Because the yields did not rise anywhere near how much the costs to acquire those funds rose, the net interest rate spread narrowed from Q2. This is a reason net interest income fell, in addition to less assets in the port. The net interest rate spread fell from 2.70% in Q2 to 1.77%. Painful. We do see some medium-term good news on prepayments.

Constant prepayment rates

Overall high levels of mortgage prepayments are always problematic in the mREIT sector. For a long time, prepayments were a huge risk, especially when rates were low and refinancing happened a lot. Obviously, the rates of prepayment will vary company to company depending on the type of holdings. Essentially, prepayments mean less interest income when they are made.

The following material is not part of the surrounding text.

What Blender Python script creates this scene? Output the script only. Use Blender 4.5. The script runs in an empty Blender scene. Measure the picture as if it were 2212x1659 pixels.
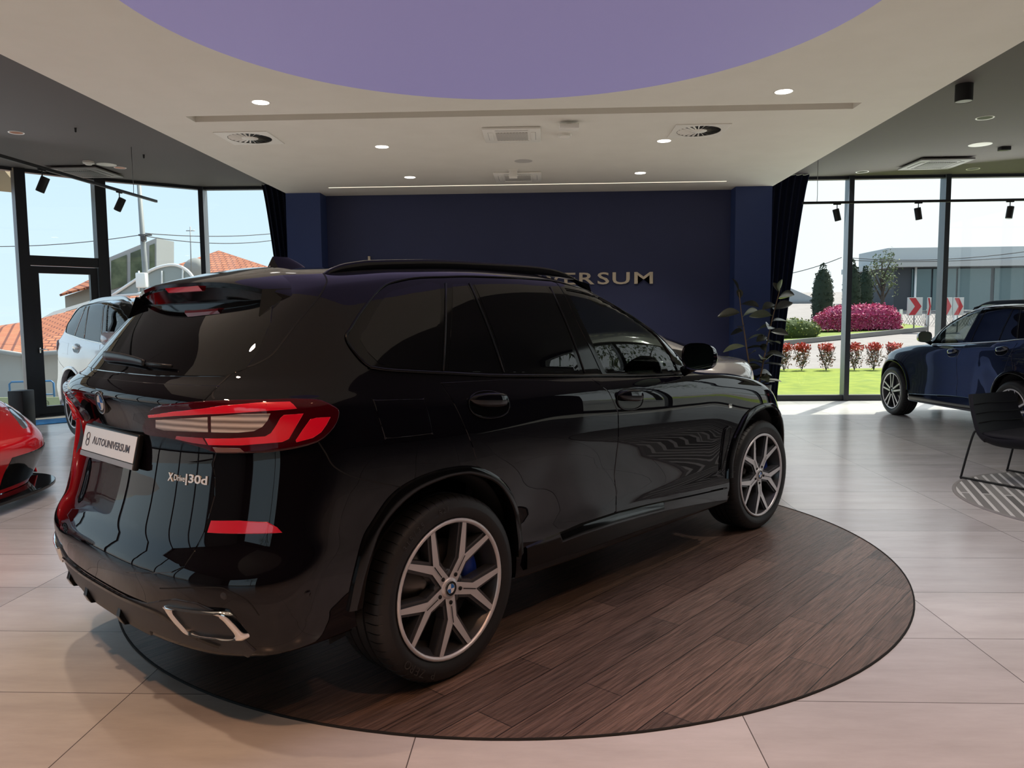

But here we are with the 30-year rates above 7%. For the most part, the demand to refinance is about gone, because most current mortgages are at much more favorable terms. The constant prepayment rates dipped from Q2 once again. Honestly, they are still kind of high overall at 9.2% for the Agency RMBS in the company portfolio, but they are way down from Q2’s 14.2%. It was also down from 17.3% in Q1, and much lower than a year ago. That’s one positive from all of this. There are many reasons for prepayments, but usually consumers want to sell and refinance at better rates, and we do not see that happening for many quarters. So when things do stabilize and we see the yield curve normalize, better days will be ahead. The business model is not broken by any stretch.

Book value collapses

Obviously, dividend coverage is critical when we buy an mREIT stock, and the dividend was not covered. Another metric we focus on for an mREIT stock is that we like to purchase when the stock is at a discount-to-book value. Book value drives the share price of mREITs in conjunction with the dividends, and of course, how the market is trading. The problem is there have been massive declines in book value. Book was reported at $16.42 compared to $20.40 at the end of the second quarter. The big changes in spreads impacted the value. It was a 16.2% quarterly decline in economic return. Just horrific. Once rates settle down, and the yield curve relaxes, we will see real stabilization in book value. We were early on our call for stabilization but we did not see inflation being so entrenched. As such, shares have been murdered.

Final thoughts

We want to reiterate. This was a horrendous quarter. But the issues facing Two Harbors are common to the mREIT sector as a whole. It is just a terrible place to be invested, but things will get better. However, dividend cuts will happen across the sector, bringing yields more in line with norms in our opinion, but as of right now, the sector is offering massive yields, including Two Harbor’s 18.7%. If there are a few more quarters like this, the dividend will be cut. For now, we think it is maintained until there is another quarter of data but be warned a cut is a very real possibility.